• **TASK BRIEF**:
Pick out all lines in the listing holding the string "from" and copy them.

Scripts that build scenes
++++++++++++++++++++
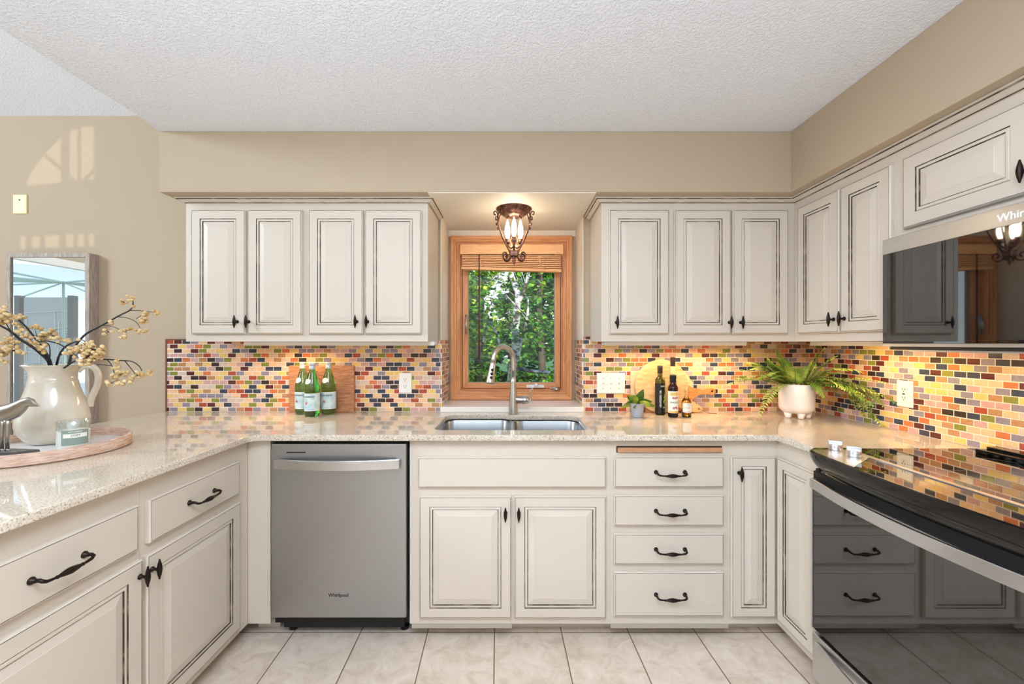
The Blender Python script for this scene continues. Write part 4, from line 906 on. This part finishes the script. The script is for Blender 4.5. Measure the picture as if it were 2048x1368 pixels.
# bird figure
metalb = mat('pewter', (168, 160, 148), .28, .9)
YB = 1.435; bs = YB/F
bd = thing('bird_figurine', 'silvery metal bird figurine on thin legs at the left edge of the tray', 'figurine', (PX(8, YB), YB, ZY))
def BP(px, py, dy=0): return (PX(px, YB)-PX(8, YB), dy, PZ(py, YB)-ZY)
sec = [(-78, 842, 1.5), (-60, 838, 4), (-40, 832, 9), (-20, 829, 14), (0, 828, 17), (15, 826, 17.5), (30, 820, 16), (42, 812, 13), (50, 806, 10.5), (57, 804, 9.5), (64, 806, 8), (70, 809, 4.5), (76, 811, 2), (81, 812.3, .4)]
m = MB(); P = [BP(a, b) for a, b, c in sec]; m.tube(P, [c*bs for a, b, c in sec], 20, flat=.62, up=(0, 0, 1)); m.build('body', metalb, bd, smooth=True)
for x in (4, 15):
    m = MB(); m.tube([BP(x+1, 838), BP(x+1, 852), BP(x, 870), BP(x-.5, 898)], [.012, .0062, .0056, .0052], 10); m.tube([BP(x-1, 899), BP(x+8, 900, -.006)], [.006, .003], 8); m.build('leg', metalb, bd, smooth=True)
m = MB(); zz = PZ(899.5, YB)-ZY; x0 = PX(-40, YB)-PX(8, YB); x1 = PX(62, YB)-PX(8, YB)
m.add([(x0, -.035, .0006), (x1, -.028, .0006), (x1, .032, .0006), (x0, .035, .0006), (x0, -.033, zz), (x1-.02, -.026, zz), (x1-.004, .03, zz-.006), (x0, .033, zz)], [(3,2,1,0), (4,5,6,7), (0,1,5,4), (1,2,6,5), (2,3,7,6), (3,0,4,7)])
m.build('base', mat('dark_slate_base', (92, 88, 86), .35, .3), bd, bev=.001)
# candle
YC_ = 1.50; cc = thing('candle_jar', 'white candle in a clear glass jar with grey-green label, on the tray', 'candle', (PX(147, YC_), YC_, ZY))
r_ = .0440; h_ = PZ(840, YC_)-ZY
m = MB(); m.lathe([(r_-.004, .0005), (r_, .003), (r_, h_-.001), (r_-.001, h_), (r_-.003, h_-.001), (r_-.003, h_*.7)], 40, cap=False); m.build('glass', clearg, cc, smooth=True)
m = MB(); m.lathe([(.001, .0025), (r_-.0010, .0045), (r_-.0010, h_*.70), (.001, h_*.70)], 40); m.build('wax', mat('white_wax', (246, 242, 234), .4, Subsurface_Weight=0.0), cc, auto=50)
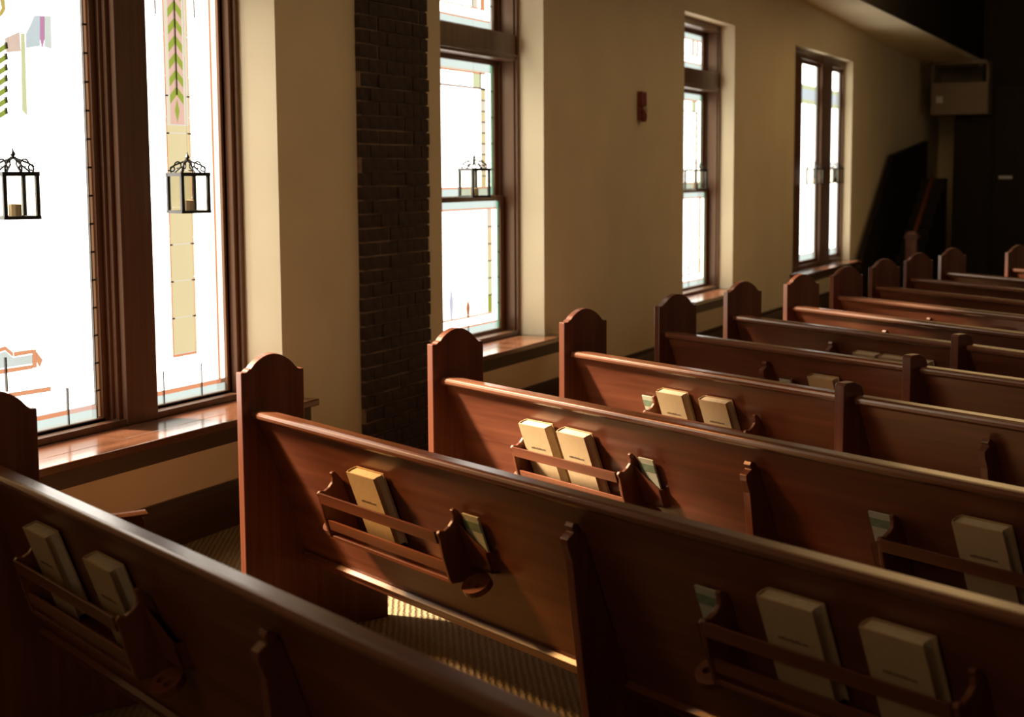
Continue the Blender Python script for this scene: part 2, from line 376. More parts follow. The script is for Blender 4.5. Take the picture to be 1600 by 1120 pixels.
# left light
sL = MB(); frame_ring(sL, XG-.02, XG+.02, 3.535, 5.60-.045, .545, 2.575, .012, .035, .02); sL = sL.build('sash', DARKW, w1)
Y0_, Y1_ = 3.547, 5.543
zl0 = gz(107, 648); zl1 = zl0+.02; tl = gy(129, 60)
cutsL = [Y0_, 4.372, 4.75, gy(12, 690), gy(107, 660), tl]
for i in range(5): glass_piece(sL, XG, R4(cutsL[i]+.003, cutsL[i+1]-.003, GB, zl0), 'mint')
for i in range(5): glass_piece(sL, XG, R4(cutsL[i]+.003, cutsL[i+1]-.003, zl0+.002, zl1), 'orange' if i != 4 else 'pink')
n = 16
for i in range(n):
    za, zc = GB+(zt-GB)*i/n, GB+(zt-GB)*(i+1)/n
    glass_piece(sL, XG, R4(tl, Y1_, za+.005, zc-.005), 'tan')
# picture pieces, then the white fields round them are cut into bands that do not meet them
def PX(lst, X=XG): return [(gy(x, y, X), gz(x, y, X)) for x, y in lst]
pic = [('amber', [(0, -4), (6, -4), (8, 14), (4, 22), (0, 26), (0, 18), (3, 12)]), ('pink', [(8, 60), (30, 50), (32, 80), (10, 82)]),
       ('blue', [(41, 52), (47, 40), (53, 25), (62, 24), (62, 72), (41, 75)]), ('violet', [(63, 25), (69, 25), (69, 60), (66, 75), (63, 60)]), ('mint', [(70, 25), (79, 25), (80, 76), (70, 73)]),
       ('lime', [(33, 52), (38, 52), (42, 180), (35, 172)])]
for i in range(7):
    y_ = 70+i*17
    pic.append(('green', [(-6, y_+8), (9, y_-2), (10, y_+6), (-6, y_+16)]))
pic += [('orange', [(-4, 545), (8, 541), (20, 551), (20, 557), (8, 547), (-4, 551)]), ('orange', [(22, 550), (50, 546), (50, 552), (22, 557)]), ('orange', [(51, 546), (56, 546), (57, 574), (51, 575)]),
        ('mint', [(-4, 553), (8, 549), (20, 559), (50, 554), (50, 568), (-4, 576)]), ('orange', [(-4, 578), (50, 570), (50, 576), (-4, 585)]), ('orange', [(57, 550), (66, 562), (62, 573), (58, 566)]), ('orange', [(14, 614), (79, 604), (79, 611), (14, 621)])]
for key, pl in pic: glass_piece(sL, XG, PX(pl), key, lib=PICG)
for i in range(5):
    MB().box((XG-.0125, Y0_, zl1+.002+(zt-zl1)*i/5), (XG-.0075, 4.37, zl1+(zt-zl1)*(i+1)/5)).build('pane', GL['rich_amber'], sL)  # unseen panes added to dim the sun on the second pew
pw = MB().box((XG-.0125, 4.372, zl1+.002), (XG-.0075, tl-.002, zt)).build('pane', GL['white'], sL)
L = [((tl, GB), (tl, zt))]
for i in range(1, n): L.append(((tl-.006, GB+(zt-GB)*i/n), (tl+.05, GB+(zt-GB)*i/n)))
L += [((cutsL[4], GB), (cutsL[4], gz(104, 606))), ((gy(10, 600), gz(10, 612)), (gy(10, 600), gz(10, 558)))]
for k_ in range(7): L.append(((gy(9.5, 68+k_*17)-.002, gz(9.5, 66+k_*17)), (gy(9.5, 68+k_*17)+.001, gz(9.5, 76+k_*17))))
leads_mesh(sL, XG, L)

# --- windows 2 and 3: a double hung window under a transom light
def hung_window(num, a, b, XF, XU, XL, label, full):
    w = empty('window_%d' % num); tag(w, label, kind='structure')
    fr = MB(); D = max(XU-.045, -4.548)
    for X0, X1, wv in ((D, XU+.035, .07), (XU+.035, XF-.02, .05), (XF-.02, XF, .035)):
        frame_ring(fr, X0, X1, a, b, .5405, TOPZ, wv, .03, .06)
    fr.build('frame', DARKW, w, bevel=.003)
    MB().box((XU-.015, a+.05, 2.425), (XF-.005, b-.05, 2.60)).box((XF-.006, a+.05, 2.445), (XF+.008, b-.05, 2.463)).build('transom', DARKW, w, bevel=.004)
    sill(w, a, b)
    zm = 1.49
    yr = b-.135
    def sash(z0, z1, X, wv=.06, wb=.05, wt=.05):
        s = MB(); frame_ring(s, X-.02, X+.02, a+.072, b-.072, z0, z1, wv, wb, wt); return s.build('sash', DARKW, w, bevel=.003)
    lo = sash(.545, zm+.02, XL, .06, .05, .035); up = sash(zm-.012, 2.424, XU, .06, .035, .03); tr = sash(2.601, 2.985, XU, .06, .03, .04)
    A, B = a+.132, b-.132
    for s, X, z0, z1, kind in ((lo, XL, .595, zm-.015, 'lo'), (up, XU, zm+.023, 2.394, 'up'), (tr, XU, 2.631, 2.945, 'tr')):
        W_ = B-A; e = .055; o = .02; cw = .075
        leads = []
        # outer border strip, orange hairlines, inner border column, white centre
        nb = max(2, int((z1-z0)/.16))
        for Y0, Y1, key in ((A, A+.03, 'mint'), (B-.028, B, 'teal' if kind != 'tr' else 'mint')):
            for i in range(nb):
                za, zc = z0+(z1-z0)*i/nb, z0+(z1-z0)*(i+1)/nb
                glass_piece(s, X, R4(Y0+.001, Y1-.001, za+.003, zc-.003), key)
                leads.append(((Y0, zc), (Y1, zc)))
        i0, i1 = A+.032, B-.030
        glass_piece(s, X, R4(i0, i1, z0, z0+.045), 'mint'); glass_piece(s, X, R4(i0, i1, z1-.045, z1), 'mint')
        glass_piece(s, X, R4(i0, i1, z0+.046, z0+.056), 'orange'); glass_piece(s, X, R4(i0, i1, z1-.056, z1-.046), 'pale_amber' if kind == 'up' else 'orange')
        zi0, zi1 = z0+.058, z1-.058
        glass_piece(s, X, R4(i0, i0+.08, zi0, zi1), 'white'); glass_piece(s, X, R4(i1-.075, i1, zi0, zi1), 'white')
        q0, q1 = i0+.081, i1-.076
        if kind == 'lo':
            glass_piece(s, X, R4(q0, q1, zi0, zi0+.05), 'white'); glass_piece(s, X, R4(q0, q1, zi0+.051, zi0+.063), 'orange')
            zz = zi0+.064; m = int((zi1-zz)/.10)
            for i in range(m):
                za, zc = zz+(zi1-zz)*i/m, zz+(zi1-zz)*(i+1)/m
                for Y0, Y1 in ((q0, q0+cw), (q1-cw, q1)):
                    glass_piece(s, X, R4(Y0, Y0+.009, za, zc), 'orange'); glass_piece(s, X, R4(Y0+.0095, Y1-.0095, za+.002, zc), ('green', 'lime', 'lime', 'amber', 'amber')[min(i, 4)] if i < 5 else 'pale_amber'); glass_piece(s, X, R4(Y1-.009, Y1, za, zc), 'orange')
                if i < m-1: leads.append(((q1-cw, zc), (q1, zc))); leads.append(((q0, zc), (q0+cw, zc)))
            f0, f1 = q0+cw+.001, q1-cw-.001; fm = (f0+f1)/2
            # small figure and two flowers over the bottom rail
            fig = [('orange', fm-.26, .09), ('orange', fm+.16, .10), ('lilac', fm-.09, .20)]
            edges = [f0]
            for key, yy, h in sorted(fig, key=lambda t: t[1]): edges += [yy-.045, yy+.045]
            edges.append(f1)
            for i in range(0, len(edges), 2): glass_piece(s, X, R4(edges[i], edges[i+1], zz, zz+.30), 'white')
            for key, yy, h in fig:
                glass_piece(s, X, [(yy-.018, zz), (yy+.018, zz), (yy+.035, zz+h*.55), (yy+.012, zz+h), (yy-.012, zz+h), (yy-.035, zz+h*.55)], key)
                glass_piece(s, X, [(yy-.045, zz), (yy-.018, zz), (yy-.035, zz+h*.55), (yy-.012, zz+h), (yy-.012, zz+.30), (yy-.045, zz+.30)], 'white')
                glass_piece(s, X, [(yy+.045, zz), (yy+.045, zz+.30), (yy+.012, zz+.30), (yy+.012, zz+h), (yy+.035, zz+h*.55), (yy+.018, zz)], 'white')
                glass_piece(s, X, R4(yy-.012, yy+.012, zz+h+.001, zz+.30), 'pale_amber' if key == 'lilac' else 'white')
            glass_piece(s, X, R4(f0, f1, zz+.301, zi1), 'white')
            leads += [((yy, z0), (yy, zz+h*.9)) for key, yy, h in fig if key == 'orange']
        elif kind == 'up':
            zt_ = zi1-.10
            glass_piece(s, X, R4(q0, q1, zi1-.011, zi1), 'orange')
            glass_piece(s, X, R4(q0, q1-cw-.12, zt_, zi1-.012), 'white'); glass_piece(s, X, R4(q1-cw-.119, q1-cw, zt_, zi1-.012), 'lime'); glass_piece(s, X, R4(q1-cw+.001, q1, zt_, zi1-.012), 'white')
            glass_piece(s, X, R4(q0, q1, zt_-.012, zt_-.001), 'orange')
            zz0 = zi0; zz1 = zt_-.013; m = 9
            for i in range(m):
                za, zc = zz0+(zz1-zz0)*i/m, zz0+(zz1-zz0)*(i+1)/m
                for Y0 in (q0, q1-cw):
                    glass_piece(s, X, R4(Y0, Y0+.008, za, zc), 'orange'); glass_piece(s, X, R4(Y0+.0085, Y0+cw-.0085, za+.002, zc), 'pale_amber' if i % 2 else 'amber'); glass_piece(s, X, R4(Y0+cw-.008, Y0+cw, za, zc), 'orange')
                    leads.append(((Y0, zc), (Y0+cw, zc)))
            glass_piece(s, X, R4(q0+cw+.001, q1-cw-.001, zz0, zz1), 'white')
            leads += [((q1-cw, zt_-.01), (q1-cw, zi1)), ((q0, zt_-.006), (q1, zt_-.006))]
        else:
            glass_piece(s, X, R4(q0, q1, zi0, zi0+.06), 'white'); glass_piece(s, X, R4(q0, q1, zi0+.061, zi0+.070), 'orange')
            za = zi0+.071
            glass_piece(s, X, R4(q0, q1-.20, za, zi1), 'white'); glass_piece(s, X, R4(q1-.199, q1-.11, za, zi1), 'pale_amber'); glass_piece(s, X, R4(q1-.109, q1-.07, za, zi1), 'white'); glass_piece(s, X, R4(q1-.069, q1, za, zi1), 'orange')
            leads += [((q1-.2, za), (q1-.2, zi1))]
        leads_mesh(s, X, leads)
    return w
hung_window(2, *WIN[2], -4.38, -4.53, -4.49, 'stained glass sash window just past the brick pilaster', True)
hung_window(3, *WIN[3], -4.335, -4.49, -4.45, 'narrow looking stained glass sash window past the red alarm', True)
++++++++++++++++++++
• **SOLUTION BELOW**:
The Blender Python script for this scene continues. Write part 4, from line 906 on. This part finishes the script. The script is for Blender 4.5. Measure the picture as if it were 2048x1368 pixels.
Continue the Blender Python script for this scene: part 2, from line 376. More parts follow. The script is for Blender 4.5. Take the picture to be 1600 by 1120 pixels.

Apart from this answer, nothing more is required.